Hierarchical Evolutionary Optimization with Predictive Modeling for Stable Delay-Constrained Routing in Vehicular Networks
Zhang Zhiou, Guo Weian, Zhang Qin, Lin Haibin, Li Dongyang
TL;DR
This work addresses delay-constrained, stable routing in highly dynamic VANETs by introducing a hierarchical optimization framework based on MOEA/D, augmented with LSTM-based mobility prediction and incremental route adjustments. A formal two-objective routing model is developed, minimizing $T(P(t))$ (delay) while maximizing $S(P(t))$ (stability), and is solved via MOEA/D with dynamic adaptation. The framework integrates an LSTM predictor to forecast node movements and uses incremental adjustments to rapidly react to topology changes, yielding a diverse Pareto front of routing solutions. Empirical results in an emergency-response scenario demonstrate low delay and high stability, with a reported average travel time of $2.13$ s and stability score of $0.72$, illustrating practical benefits for real-time, reliability-critical VANET applications.
Abstract
Vehicular Ad Hoc Networks (VANETs) are a cornerstone of intelligent transportation systems, facilitating real-time communication between vehicles and infrastructure.

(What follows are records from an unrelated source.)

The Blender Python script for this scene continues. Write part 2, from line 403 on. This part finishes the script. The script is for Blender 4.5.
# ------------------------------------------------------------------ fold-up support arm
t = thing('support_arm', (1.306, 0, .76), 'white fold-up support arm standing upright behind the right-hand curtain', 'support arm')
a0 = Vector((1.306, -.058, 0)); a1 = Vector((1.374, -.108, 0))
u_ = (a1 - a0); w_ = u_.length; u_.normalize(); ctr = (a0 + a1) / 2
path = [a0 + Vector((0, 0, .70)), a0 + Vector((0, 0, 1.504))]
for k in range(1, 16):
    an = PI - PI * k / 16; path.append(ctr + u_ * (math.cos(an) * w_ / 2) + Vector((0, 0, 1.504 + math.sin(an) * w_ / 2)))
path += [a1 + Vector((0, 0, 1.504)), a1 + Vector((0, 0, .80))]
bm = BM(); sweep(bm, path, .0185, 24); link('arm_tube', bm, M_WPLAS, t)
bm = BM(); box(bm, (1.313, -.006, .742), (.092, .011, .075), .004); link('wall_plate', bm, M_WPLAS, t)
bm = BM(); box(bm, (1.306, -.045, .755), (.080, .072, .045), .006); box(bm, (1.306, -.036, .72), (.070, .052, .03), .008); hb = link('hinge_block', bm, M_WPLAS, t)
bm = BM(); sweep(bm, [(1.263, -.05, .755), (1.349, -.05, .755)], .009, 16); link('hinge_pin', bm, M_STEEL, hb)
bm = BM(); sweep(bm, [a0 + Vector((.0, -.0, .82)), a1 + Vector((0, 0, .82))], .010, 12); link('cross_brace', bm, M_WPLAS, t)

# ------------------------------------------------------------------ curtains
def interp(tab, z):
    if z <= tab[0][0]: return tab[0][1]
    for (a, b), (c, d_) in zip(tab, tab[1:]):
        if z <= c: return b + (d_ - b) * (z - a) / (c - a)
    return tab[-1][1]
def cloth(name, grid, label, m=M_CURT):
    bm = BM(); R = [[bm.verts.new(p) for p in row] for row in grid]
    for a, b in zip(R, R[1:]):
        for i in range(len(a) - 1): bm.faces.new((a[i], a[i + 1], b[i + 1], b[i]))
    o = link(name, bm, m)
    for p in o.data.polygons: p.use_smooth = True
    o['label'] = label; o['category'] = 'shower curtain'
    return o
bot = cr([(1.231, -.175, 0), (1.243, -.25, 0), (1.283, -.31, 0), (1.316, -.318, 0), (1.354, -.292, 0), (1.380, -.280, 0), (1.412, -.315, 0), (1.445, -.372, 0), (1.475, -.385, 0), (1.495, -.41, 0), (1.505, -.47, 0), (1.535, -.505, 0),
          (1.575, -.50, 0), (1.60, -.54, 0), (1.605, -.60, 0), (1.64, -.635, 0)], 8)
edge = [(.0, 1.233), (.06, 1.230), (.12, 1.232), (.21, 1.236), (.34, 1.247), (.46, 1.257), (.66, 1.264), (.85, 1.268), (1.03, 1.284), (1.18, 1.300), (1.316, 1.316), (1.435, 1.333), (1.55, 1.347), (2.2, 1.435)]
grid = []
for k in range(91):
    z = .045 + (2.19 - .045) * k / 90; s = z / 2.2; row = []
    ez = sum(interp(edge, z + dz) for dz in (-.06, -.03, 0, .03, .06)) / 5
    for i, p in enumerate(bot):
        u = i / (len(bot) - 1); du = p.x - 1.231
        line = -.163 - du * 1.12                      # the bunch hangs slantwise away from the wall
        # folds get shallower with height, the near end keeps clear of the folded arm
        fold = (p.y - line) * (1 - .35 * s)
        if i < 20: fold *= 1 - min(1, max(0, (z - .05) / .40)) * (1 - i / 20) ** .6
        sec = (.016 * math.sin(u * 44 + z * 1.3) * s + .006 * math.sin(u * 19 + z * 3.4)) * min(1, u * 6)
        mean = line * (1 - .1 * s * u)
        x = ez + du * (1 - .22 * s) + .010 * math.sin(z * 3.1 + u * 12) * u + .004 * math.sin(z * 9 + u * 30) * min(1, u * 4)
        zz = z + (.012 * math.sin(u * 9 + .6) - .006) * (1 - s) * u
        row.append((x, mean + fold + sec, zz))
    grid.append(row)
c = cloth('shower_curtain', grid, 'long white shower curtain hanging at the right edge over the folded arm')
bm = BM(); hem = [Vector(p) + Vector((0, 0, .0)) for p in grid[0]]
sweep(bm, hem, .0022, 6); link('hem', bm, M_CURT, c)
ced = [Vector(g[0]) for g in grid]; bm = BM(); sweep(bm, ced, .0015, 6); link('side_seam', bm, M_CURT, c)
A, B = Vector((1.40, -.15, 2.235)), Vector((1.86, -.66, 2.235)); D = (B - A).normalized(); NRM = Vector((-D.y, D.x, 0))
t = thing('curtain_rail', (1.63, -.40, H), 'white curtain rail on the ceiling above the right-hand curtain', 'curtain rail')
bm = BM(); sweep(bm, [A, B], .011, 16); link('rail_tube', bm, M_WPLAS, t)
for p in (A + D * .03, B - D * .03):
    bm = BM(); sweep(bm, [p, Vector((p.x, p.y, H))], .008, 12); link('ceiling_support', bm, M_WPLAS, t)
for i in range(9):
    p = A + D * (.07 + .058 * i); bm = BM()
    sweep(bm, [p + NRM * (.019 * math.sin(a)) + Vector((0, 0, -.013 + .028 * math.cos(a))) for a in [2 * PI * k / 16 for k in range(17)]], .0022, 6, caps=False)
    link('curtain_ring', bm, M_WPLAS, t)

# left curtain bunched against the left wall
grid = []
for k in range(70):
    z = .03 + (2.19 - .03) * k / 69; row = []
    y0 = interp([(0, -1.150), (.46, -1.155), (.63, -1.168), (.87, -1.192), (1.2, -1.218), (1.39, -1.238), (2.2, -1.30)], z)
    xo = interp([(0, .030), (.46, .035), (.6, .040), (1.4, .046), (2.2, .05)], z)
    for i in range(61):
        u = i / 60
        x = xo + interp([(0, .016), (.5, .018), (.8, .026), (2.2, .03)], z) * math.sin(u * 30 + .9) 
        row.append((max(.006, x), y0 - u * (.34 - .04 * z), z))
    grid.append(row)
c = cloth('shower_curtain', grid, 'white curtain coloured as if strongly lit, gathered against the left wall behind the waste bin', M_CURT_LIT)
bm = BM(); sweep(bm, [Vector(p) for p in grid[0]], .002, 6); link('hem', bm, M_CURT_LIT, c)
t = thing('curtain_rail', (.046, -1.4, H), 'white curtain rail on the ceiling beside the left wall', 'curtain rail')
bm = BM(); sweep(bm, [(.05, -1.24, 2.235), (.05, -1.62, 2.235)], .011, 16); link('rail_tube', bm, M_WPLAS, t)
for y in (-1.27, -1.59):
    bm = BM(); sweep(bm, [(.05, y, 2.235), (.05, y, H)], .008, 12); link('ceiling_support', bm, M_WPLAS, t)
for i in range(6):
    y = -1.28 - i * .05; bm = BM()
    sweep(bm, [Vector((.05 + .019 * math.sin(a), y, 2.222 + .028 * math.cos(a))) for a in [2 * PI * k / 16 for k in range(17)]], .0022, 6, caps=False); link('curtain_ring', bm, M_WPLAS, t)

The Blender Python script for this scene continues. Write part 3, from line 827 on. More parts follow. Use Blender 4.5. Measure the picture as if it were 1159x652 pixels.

However, the dynamic nature of VANETs introduces significant challenges in routing, especially in minimizing communication delay while ensuring route stability. This paper proposes a hierarchical evolutionary optimization framework for delay-constrained routing in vehicular networks. Leveraging multi-objective optimization, the framework balances delay and stability objectives and incorporates adaptive mechanisms like incremental route adjustments and LSTM-based predictive modeling. Simulation results confirm that the proposed framework maintains low delay and high stability, adapting effectively to frequent topology changes in dynamic vehicular environments.